* Short problem: Output the lines exactly, from the one where "Write a Blender" appears through the one where "R = math.radians" appears. Images are left out.

# # # # #

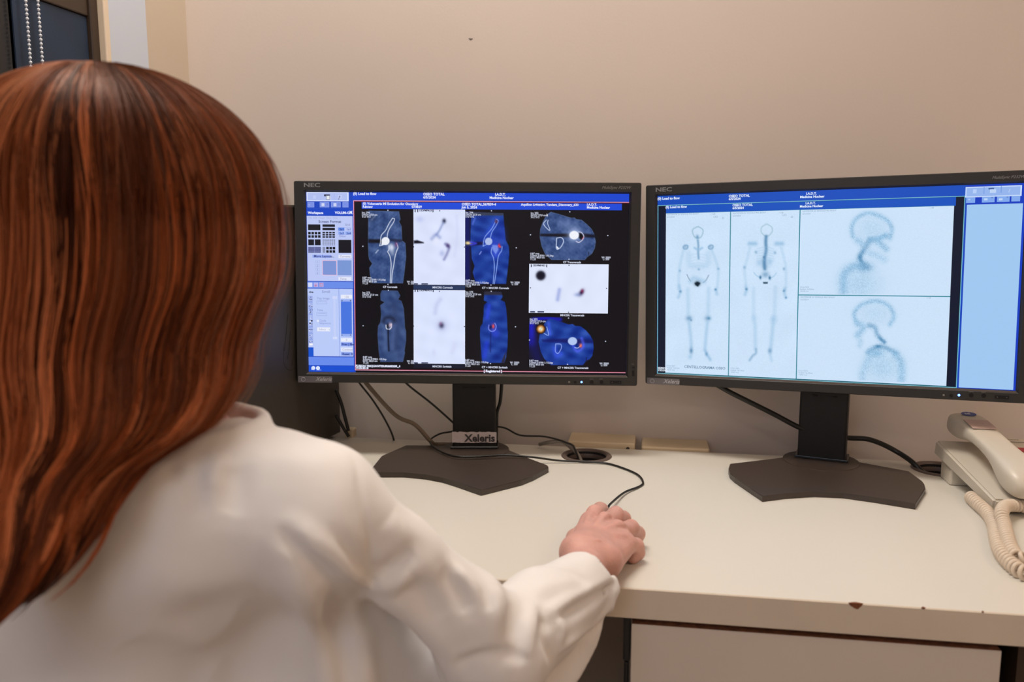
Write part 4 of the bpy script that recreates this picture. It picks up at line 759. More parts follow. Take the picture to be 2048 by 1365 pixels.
    bm = bmesh.new(); box_bm(bm, (-wdt/2-.004, -.001, zt_+.0007), (wdt/2+.004, .040, zt_+.005), .001, nm); bm_obj('neck_foot', bm, M['gloss'], root)
    pc = s.c+s.n*.05; 
    bm = bmesh.new(); box_bm(bm, (-.05, -.05, -.056), (.05, .05, -.048), .002, mt); bm_obj('mount_plate', bm, M['black'], root)
    hc = (pc+np.array([c0[0]+ey[0]*.019, c0[1]+ey[1]*.019, pc[2]]))/2
    bm = bmesh.new(); box_bm(bm, (-.025, .0, s.c[2]-.06), (.025, .04, s.c[2]), .004, nm); bm_obj('tilt_hinge', bm, M['black'], root)
    for q in ((-.15, .17) if False else (-.0135, .0155)):
        bm = bmesh.new(); box_bm(bm, (q-.004, -.0008, .8515), (q+.004, .002, .8535), 0, nm); bm_obj('neck_slot', bm, M['groove'], root)
    return root, nm, wdt
M['led'] = emit('led_blue', (.12, .28, 1.0), 5)
RB = [(1460, 928), (1457, 938), (1460, 947), (1470, 956), (1525, 993), (1573, 987), (1627, 983.5), (1687, 986), (1751, 995), (1831, 1008), (1851, 977), (1849, 970), (1844, 963), (1818, 943), (1691, 920), (1640, 912), (1590, 912), (1573, 915)]
LB = [(812, 891), (763, 912.5), (744, 936), (745, 942), (755, 945), (808, 945), (851, 949), (886, 955.5), (915.5, 965), (962, 981), (1042.5, 961), (1066, 951.5), (1097, 935), (1096, 932), (1093, 930), (1050, 914.5), (997.5, 892)]
mL, nmL, wL = monitor(SL, 'left widescreen monitor showing colour scan slices beside a tool panel', LB, ((903.5, 908), (991, 908)), False)
mR, nmR, wR = monitor(SR, 'right widescreen monitor showing two whole skeleton scans and two skull profiles', RB, ((1590, 925), (1688, 936)), True)
# torn paper strip on the left stand
zA, zB = .7782, .7600
rr = random.Random(5); n = 24; V = []
for i in range(n+1): x = -wL/2-.0012+(wL+.0024)*i/n; V += [nmL @ Vector((x, -.0007, zA+.0006*rr.uniform(-1, 1))), nmL @ Vector((x, -.0007, zB+.0005*rr.uniform(-1, 1)))]
F = [(2*i, 2*i+1, 2*i+3, 2*i+2) for i in range(n)]
tp = mesh('paper_label', V, F, M['tape'], None, origin=tuple(nmL @ Vector((0, -.0007, zB)))); sol = tp.modifiers.new('s', 'SOLIDIFY'); sol.thickness = .0003
tag(tp, 'torn whitish paper label with bold black lettering on the left stand', 'label')
text_obj('label_lettering', 'Xeleris', nmL @ Matrix.Translation((-wL/2+.020, -.0011, zB+.0022)) @ Matrix.Rotation(math.pi/2, 4, 'X'), .0172, M['print_dark'], tp, bold=.035)

# ------------------------------------------------------------------ cables
def cable(name, pts, r, m_, label, group='cables behind the monitors'):
    P = np.array(pts); o = tube(name, P, r, m_, None, 8, 10, origin=tuple(P[0])); return tag(o, label, 'cable', group)
Y = lambda y, *P: [at_y(a, b, y) for a, b in P]
cable('power_cable', Y(.19, (690, 700), (705, 745), (720, 768), (745, 800), (770, 840), (787, 878))+[at_y(792, 890, .207)-np.array([0, 0, .03])], .0017, M['cable'], 'thin black cable left of the taupe cable below the left monitor')
cable('video_cable', Y(.15, (715, 740), (735, 770), (790, 830), (830, 850), (862, 884))+[at_z(872, 889, .744), at_z(890, 889, .744), at_z(930, 890, .744)], .0036, M['cable_tan'], 'thick taupe cable curving down to the left monitor stand')
cable('power_cable', Y(.18, (780, 735), (818, 772), (860, 805), (902, 842), (940, 880)), .0018, M['cable'], 'thin black cable running down behind the left stand neck')
cable('power_cable', Y(.19, (1004, 745), (1003, 775), (1000, 805), (994, 825), (993, 850), (992, 885)), .0030, M['cable'], 'black cable hanging close along the right side of left stand neck')
cable('power_cable', Y(.19, (672, 780), (682, 805), (690, 835), (697, 862)), .0030, M['cable'], 'black cable leaving the back of the computer tower, upper one')
cable('power_cable', Y(.19, (672, 830), (682, 848), (690, 862), (698, 874)), .0028, M['cable'], 'black cable leaving the back of the computer tower, lower one')
p = at_y(700, 868, .205); tag(box('cable_connector', p-[.007, .01, .006], p+[.009, .01, .010], M['socket'], None, .002, origin=tuple(p)), 'small beige plug lying where the tower cables end', 'plug')
cable('power_cable', Y(.16, (1425, 765), (1460, 785), (1500, 805), (1550, 830), (1600, 856), (1640, 866))+Y(.18, (1693, 876), (1740, 880), (1790, 902))+[at_z(1836, 936, .742), np.array([.516, .150, .70]), np.array([.52, .15, .55])], .0041, M['cable'], 'thick black cable passing behind the right stand into its grommet')
cable('grey_cable', [at_z(1078, 893, .745)+np.array([0, .012, 0])]+Y(.165, (1100, 885), (1125, 884))+[at_y(1146, 900, .155), at_y(1160, 918, .150), np.array([-.027, .146, .70]), np.array([-.027, .15, .55])], .0032, M['cable_grey'], 'grey cable bending down into the grommet right of left stand')

# ------------------------------------------------------------------ computer mouse and its lead
mc = np.array([.022, -.222, DZ])
mouse = thing('computer_mouse', 'black computer mouse under the woman\'s right hand', 'mouse', mc)
V = []; F = []; nu, nv = 28, 12
for j in range(nv+1):
    f = j/nv; z = .033*math.sin(f*math.pi/2)
    for i in range(nu):
        a = 2*math.pi*i/nu; w = math.cos(f*math.pi/2)**.45
        x = .029*w*np.sign(math.cos(a))*abs(math.cos(a))**.8; y = .052*w*np.sign(math.sin(a))*abs(math.sin(a))**.8
        V.append((mc[0]+x+.05*y, mc[1]+y, DZ+.0008+z*(1-.25*max(0, y/.052))))
for j in range(nv):
    for i in range(nu): F.append((j*nu+i, j*nu+(i+1) % nu, (j+1)*nu+(i+1) % nu, (j+1)*nu+i))
F.append(tuple(range(nu))[::-1]); mesh('mouse_body', V, F, M['mouse'], mouse, True)
bm = bmesh.new(); bmesh.ops.create_cone(bm, cap_ends=True, segments=20, radius1=.0105, radius2=.0105, depth=.006, matrix=Matrix.Translation((mc[0]+.0015, mc[1]+.030, DZ+.0165)) @ Matrix.Rotation(math.pi/2, 4, 'Y')); bm_obj('scroll_wheel', bm, M['ledgrey'], mouse)
tube('mouse_lead', [mc+np.array([.002, .046, .010]), at_z(1216, 1016, .752), at_z(1227, 1003, .748), at_z(1250, 985, .744), at_z(1278, 974, .742), at_z(1286, 965, .742), at_z(1272, 948, .742), at_z(1225, 930, .742), at_z(1190, 925, .743), at_z(1120, 922, .744), at_z(1065, 915, .751), at_z(1010, 911, .7535), at_z(950, 914, .7535), at_z(905, 912, .7535), at_z(872, 898, .7525), at_z(860, 882, .753), at_z(878, 869, .758), at_z(902, 864, .765)+np.array([0, .0, 0]), nmL @ Vector((0, .046, .775)), nmL @ Vector((wL/2+.01, .044, .775)), at_y(1040, 871, .17), at_y(1090, 874, .165), at_y(1130, 885, .155), at_y(1150, 899, .150), np.array([-.033, .146, .70]), np.array([-.033, .15, .55])], .0016, M['cable'], mouse)

# ------------------------------------------------------------------ telephone with coiled cord
ph = thing('telephone', 'cream desk telephone with coiled cord at the right end of the desk', 'telephone', (.60, .06, DZ))
A = at_z(1987, 1021, DZ+.006)                                       # front left corner
fl = np.array([A[0], A[1]]); bl = at_y(1871, 880, A[1]+.165); LEN = .165; TZ = bl[2]; x0 = A[0]; xb = bl[0]
sk = (xb-x0)/LEN                                                     # the set stands a little askew
def PH(u, v, w=0):                                                   # u across, v from front to back, w above the sloping deck
    g = v/LEN; z = DZ+.020+(TZ-DZ-.020)*g; sl = math.atan2(TZ-DZ-.020, LEN)
    return np.array([x0+u+sk*v, A[1]+v-w*math.sin(sl), z+w*math.cos(sl)])
PW = .185
def ph_loft(name, secs, m_, par=ph, bev=.003, smooth=False):        # secs: list of quads (lists of 4 points)
    bm = bmesh.new(); R = [[bm.verts.new(tuple(map(float, p))) for p in s_] for s_ in secs]
    for a, b in zip(R, R[1:]):
        for i in range(4): bm.faces.new((a[i], a[(i+1) % 4], b[(i+1) % 4], b[i]))
    bm.faces.new(R[0][::-1]); bm.faces.new(R[-1]); bmesh.ops.recalc_face_normals(bm, faces=bm.faces)
    bmesh.ops.bevel(bm, geom=[e for e in bm.edges if e.calc_face_angle(0) > .5], offset=bev, segments=3, affect='EDGES'); return bm_obj(name, bm, m_, par, smooth)
def slab(u0, u1, v, wt_, wb): return [PH(u0, v, wb), PH(u1, v, wb), PH(u1, v, wt_), PH(u0, v, wt_)]
ph_loft('phone_base', [slab(0, PW, 0, 0, -.017), slab(0, PW, .05, 0, -.019), slab(0, PW, LEN, 0, -.024)], M['phone'])
s0, s1 = PH(.0, LEN-.035, -.02), PH(.0, LEN-.008, -.02)
bm = bmesh.new(); box_bm(bm, (x0+sk*LEN+.010, s0[1]-.012, DZ), (x0+PW-.02, s1[1]+.004, s0[2]+.012), .003); bm_obj('rear_foot', bm, M['phone'], ph)
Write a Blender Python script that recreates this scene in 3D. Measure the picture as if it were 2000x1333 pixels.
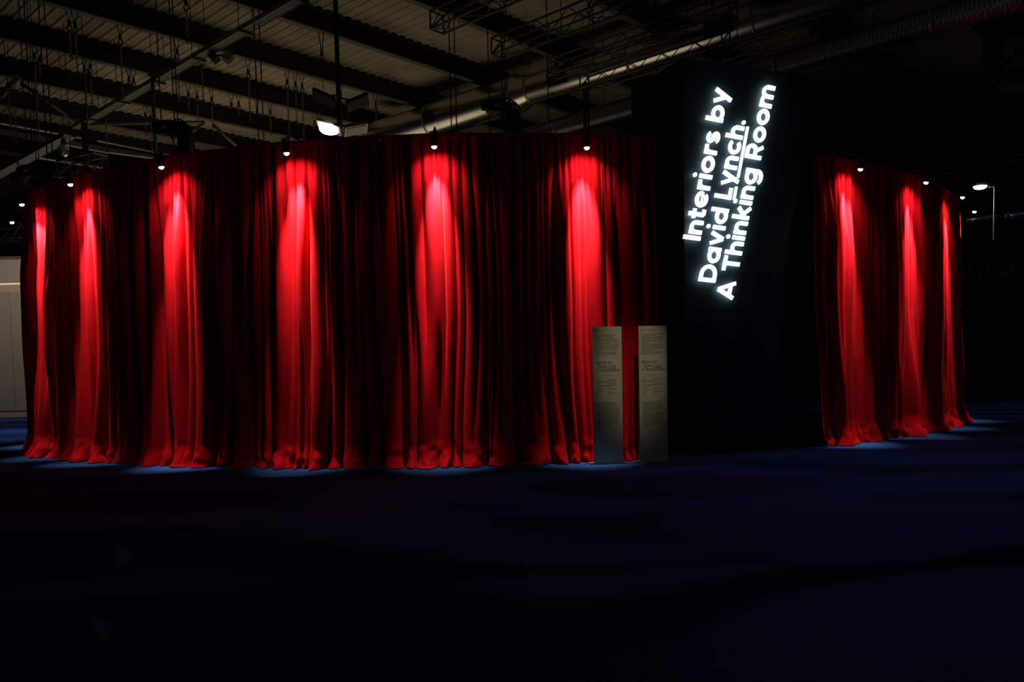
import bpy, bmesh, math, random
import numpy as np
from mathutils import Vector, Matrix

for o in list(bpy.data.objects):
    bpy.data.objects.remove(o)
SC = bpy.context.scene
COL = SC.collection
R = math.radians

# ---------------------------------------------------------------- camera
F = 1600.0; HC = 1.5; PITCH = R(3.5); ROLL = R(-1.25)
CY = 715 + F * math.tan(PITCH)
cam_d = bpy.data.cameras.new('camera'); cam = bpy.data.objects.new('camera', cam_d); COL.objects.link(cam)
cam_d.sensor_width = 36; cam_d.sensor_fit = 'HORIZONTAL'; cam_d.lens = F / 2000 * 36
cam_d.shift_y = (CY - 666.5) / 2000
cam_d.clip_end = 300
CM = Matrix.Rotation(math.pi / 2 - PITCH, 3, 'X') @ Matrix.Rotation(ROLL, 3, 'Z')
cam.matrix_world = Matrix.Translation((0, 0, HC)) @ CM.to_4x4()
SC.camera = cam

def ray(x, y):
    return CM @ Vector(((x - 1000) / F, -(y - CY) / F, -1))
def atz(x, y, z):           # the point at height z seen at a photo position
    d = ray(x, y); return Vector((0, 0, HC)) + d * ((z - HC) / d.z)
def aty(x, y, Y):           # the point at depth Y
    d = ray(x, y); return Vector((0, 0, HC)) + d * (Y / d.y)

# ---------------------------------------------------------------- world, exposure, large lights
W = bpy.data.worlds.new('world'); SC.world = W; W.use_nodes = True
bg = W.node_tree.nodes['Background']
bg.inputs[0].default_value = (0.90, 0.94, 1.0, 1); bg.inputs[1].default_value = 0.013
vs = SC.view_settings
vs.view_transform = 'Standard'; vs.look = 'None'; vs.exposure = 0; vs.gamma = 1; vs.use_curve_mapping = False

def light(name, kind, loc, power, color, **kw):
    d = bpy.data.lights.new(name, kind); d.energy = power; d.color = color
    aim = kw.pop('aim', None)
    for k, v in kw.items(): setattr(d, k, v)
    o = bpy.data.objects.new(name, d); COL.objects.link(o); o.location = loc
    if aim is not None:
        o.rotation_euler = (Vector(aim) - Vector(loc)).to_track_quat('-Z', 'Y').to_euler()
    return o
# added unseen uplights for the roof: stand glow behind, plain fill inside the pavilion
light('roof_fill_light', 'AREA', (-9.0, 25.0, 2.0), 65, (1.0, 0.80, 0.50), aim=(-8.5, 24.0, 9), shape='DISK', size=7, spread=R(120))
light('roof_fill_light', 'AREA', (-2.0, 19.5, 1.5), 30, (1.0, 0.82, 0.52), aim=(-2.0, 18.5, 9), shape='DISK', size=5, spread=R(125))
# lamps of the neighbouring stand at the left
light('stand_wall_light', 'AREA', (-17.2, 26.2, 6.4), 60, (1.0, 0.82, 0.66), aim=(-18.6, 30, 2.0), shape='DISK', size=1.2)

# added unseen spot that brightens the aisle floor at the left
light('aisle_fill_light', 'SPOT', (-13.6, 21.0, 8.6), 700, (0.92, 0.97, 1.0), aim=(-13.6, 21.0, 0), spot_size=R(44), spot_blend=0.8, shadow_soft_size=0.3)
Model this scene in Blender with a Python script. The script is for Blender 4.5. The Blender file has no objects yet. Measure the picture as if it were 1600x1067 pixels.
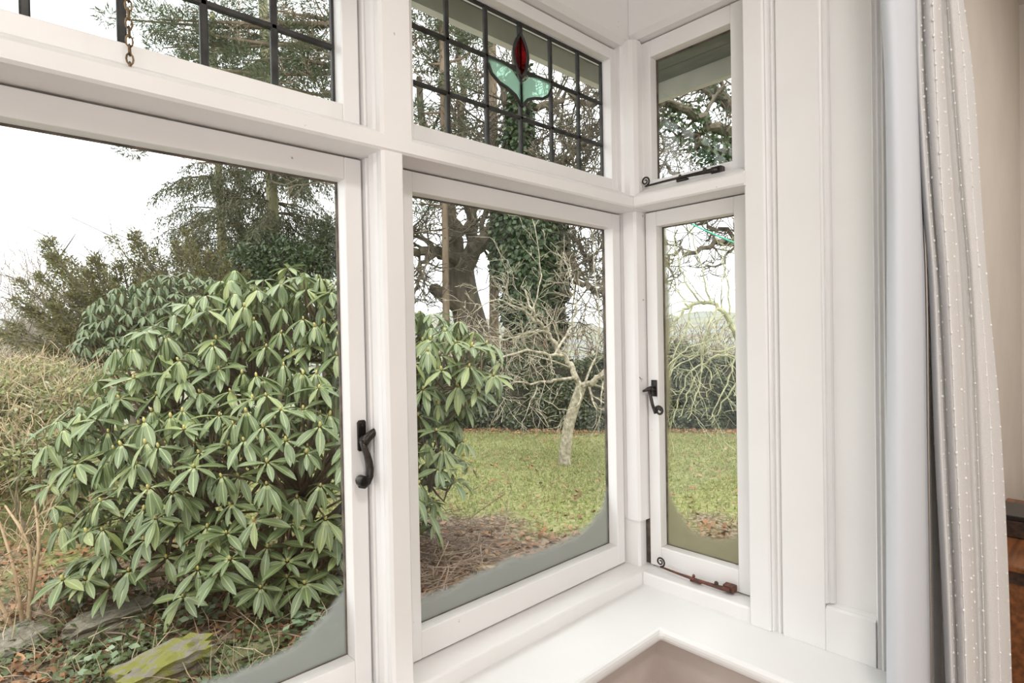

# # # # #

* The completed task:
Write a Blender Python script that recreates this scene in 3D. Measure the picture as if it were 2000x1333 pixels.
import bpy, bmesh, math, random
import numpy as np
from mathutils import Vector, Matrix

for o in list(bpy.data.objects):
    bpy.data.objects.remove(o)
SC = bpy.context.scene
COL = SC.collection
R = math.radians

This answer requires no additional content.